Friday, October 30, 2015

The Good Witch

First published in The Oxford Journal on Wednesday, October 31, 2012.



    When I told an acquaintance that we were building onto our house because my mother was moving in with us, her response was, “Ohmygawd! I could never live my mother. She’s such a WITCH.”
            Most women grow up to be a replica of their mother (for better or for worse) but I have to admit, since that woman’s comment popped into my head last week, when I think of witches, I think of my mother. Especially as Halloween approaches.
            Because this is how a writer’s mind works: I have a column to write that will be published on Halloween. I’m not really into this  particular event, haven’t worn as costume since high school, don’t have kids that make it necessary to do Halloween but it doesn’t make sense to write on any other subject when the column appears on October 31. So I think about the way my mother did Halloween for her two daughters in the seventies: our homemade costumes and the Halloween table cloth and how we went trick-or-treating in town then piled into the car to visit relatives in the country, just like many people around here do.

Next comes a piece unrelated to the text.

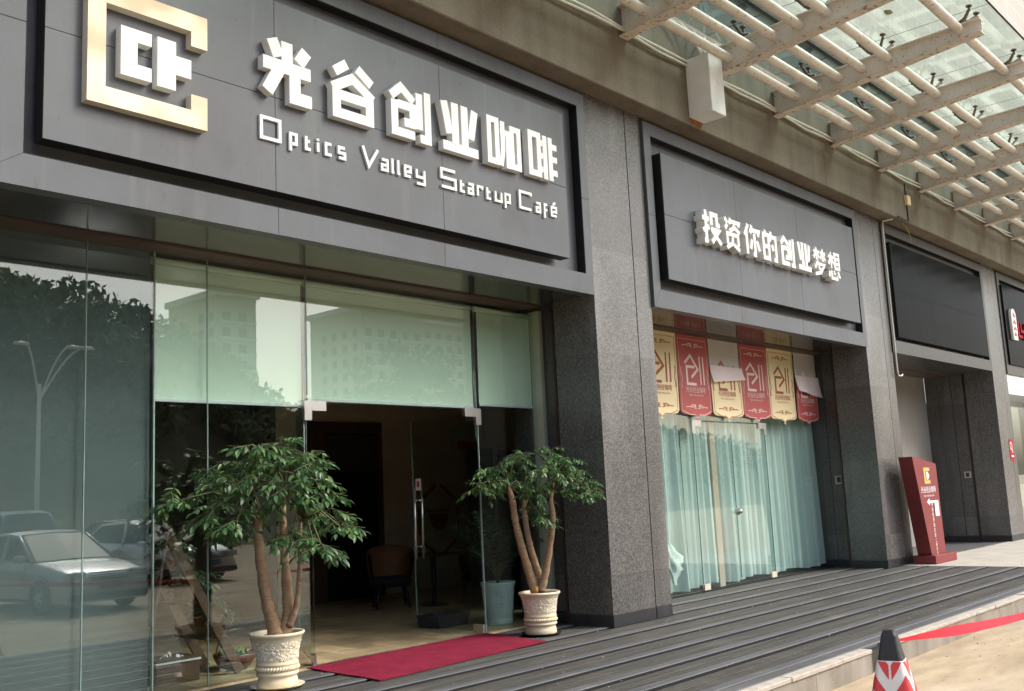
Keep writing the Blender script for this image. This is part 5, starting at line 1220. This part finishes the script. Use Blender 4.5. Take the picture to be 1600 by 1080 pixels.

We had to visit Grandma and Grandpa, and Grandma and Grandpa George, and Aunt Reta, and then the Stinsons on the way back home. That drive to the country was as much Halloween to us as the witch that hung on the wall of our dining room.
            But I didn’t remember the old crone until I started thinking that maybe I could get away with writing a non-All Hallow’s Eve column and that woman’s comment popped into my head and that’s the magic a little witch’s brew, if you will that happens when a writer has to come up with something to say on a well-worn topic.
            Because that witch hanging on the dining room wall was as fun and silly and good-natured as my mother, as part of the magic my mother created for her two girls on Halloween as the wig of long, matted brown “hair” from the beauty salon next door and Mum’s old fox fur coat.
            Perhaps I can think up a costume for this year: I’ll be a writer. It’s a rather tricky kind of costume, mind, a bit cobbled together like Frankenstein’s Monster. You can bring the bowl of candy up to my office where I’ll be hunched over my computer (Hunchback of Notre Dame), hacking away at my words (Texas Chainsaw Murders), trying to conjure up memorable phrases (Sorcerer’s Apprentice), and hoping that the readers like them (Sally Field winning an Oscar at the 1984 Academy Awards).
            On the other hand, it might be easier to be a witch. Just like my mother.